Jueces amenazados
Desde hace años, la irrespirable presión independentista está provocando una reducción drástica de las peticiones de jueces para ejercer en Cataluña. Sin libertad, la justicia se resiente.
La tendencia de que pocos, muy pocos, de los más de 5.000 jueces y magistrados que hay en España pidan ser destinados en Cataluña no es ninguna novedad. Hasta que el separatismo inició su ofensiva con el proceso independentista, los juzgados y tribunales de Cataluña eran un destino más, un lugar selecto y prestigioso donde apenas había dificultades para poder trabajar, y además Barcelona era y sigue siendo la representativa sede de la Escuela Judicial, todo un ejemplo de exigencia y formación eficaz para aquellos jueces que se disponen a culminar su proceso selectivo para acceder a las plazas de sus primeros destinos. Sin embargo, en muy pocos años, la presión atosigante del separatismo ha puesto en jaque a la judicatura en Cataluña. Según revela hoy ABC, los traslados de jueces a esta comunidad cayeron un 76 por ciento desde el ‘procés’, y las plazas vacantes rozan ya el 10 por ciento del total disponible porque prácticamente nadie quiere cubrirlas. Si a eso se une el preocupante dato de que las peticiones para abandonar esa autonomía subieron un 50 por ciento tras el referéndum ilegal del 1-O, la estadística solo deja una conclusión: Cataluña se ha convertido en un territorio hostil para ejercer la judicatura en las condiciones de independencia y libertad que proclama la ley.

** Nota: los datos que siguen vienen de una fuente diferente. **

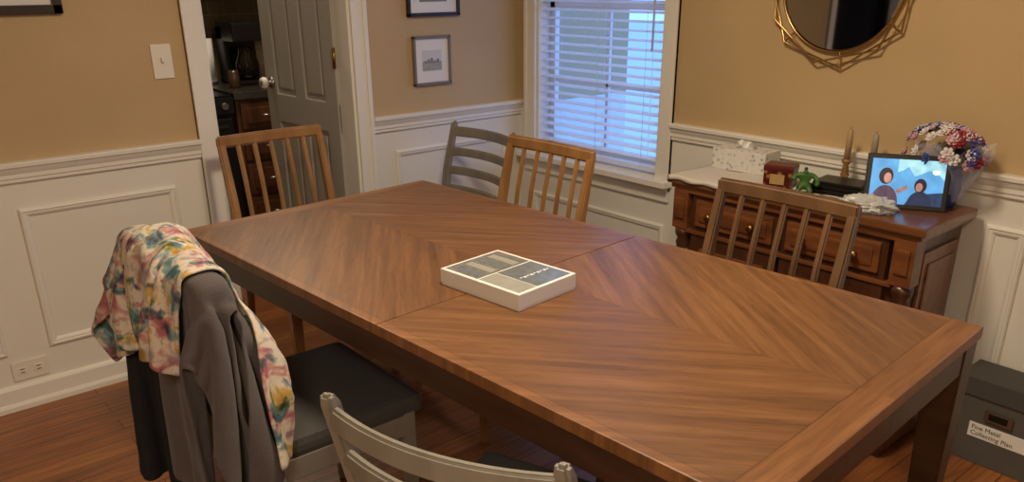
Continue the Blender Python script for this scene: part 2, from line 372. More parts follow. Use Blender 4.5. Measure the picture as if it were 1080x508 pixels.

Hace más de diez años que el Consejo General del Poder Judicial constata esta deriva. Y conviene no engañarse. Las causas son estrictamente políticas. En Cataluña, de igual modo que se señala a los promotores del castellano en las aulas, o a quienes reclaman el cumplimiento de la ley de símbolos oficiales y banderas, también se estigmatiza a los jueces sospechosos de no claudicar ante el ideario nacionalista. Se les criminaliza y señala, se les acusa de fascistas y, como en el caso del magistrado del Tribunal Supremo Pablo Llarena, instructor del ‘procés’, y de su mujer, también magistrada, se les insulta, se les acosa en sus propios domicilios y se les amenaza para amedrentarlos. Lo grave es que no se trata de hechos puntuales o anecdóticos. El separatismo ha creado una urdimbre de presión irrespirable sobre el poder judicial. Y las consecuencias son estas. Prácticamente todos los jueces prefieren cualquier otro destino mientras sea ajeno a Cataluña, porque saben de antemano que antes o después su independencia será socavada si sus resoluciones no responden a los intereses del separatismo. Y desde luego, tampoco ha ayudado la actitud del Gobierno, como cuando el Ministerio de Justicia vetó la presencia del Rey en la última entrega oficial de despachos a los nuevos jueces en Barcelona para no enturbiar la estrategia política de Pedro Sánchez de satisfacer al secesionismo con cesiones institucionales y de todo tipo. Si a eso se añade que a menudo la Generalitat da largas a las sentencias que no le gustan, y no las ejecuta, sino que se limita a maquillar su cumplimiento, el puzle es desolador para cualquier juez.
El judicial es uno de los tres poderes del Estado, y la ofensiva contra su libertad sigue siendo una constante en Cataluña. A España le sigue faltando ese plus de democracia que debería consagrarnos como un sistema político inmune a la extorsión de los partidos independentistas y a su afán obsesivo de control de todas las estructuras posibles para pervertir la legalidad a capricho. Los jueces ya llevan muchas décadas luchando contra un poder judicial específico de Cataluña con el que la Generalitat haga y deshaga a conveniencia. No puede haber un poder judicial catalán porque es inconstitucional. En este contexto, el desapego de los jueces por Cataluña es la evidencia de una pésima noticia ante la que conviene no claudicar, y sí resistir frente a cualquier agresión del independentismo.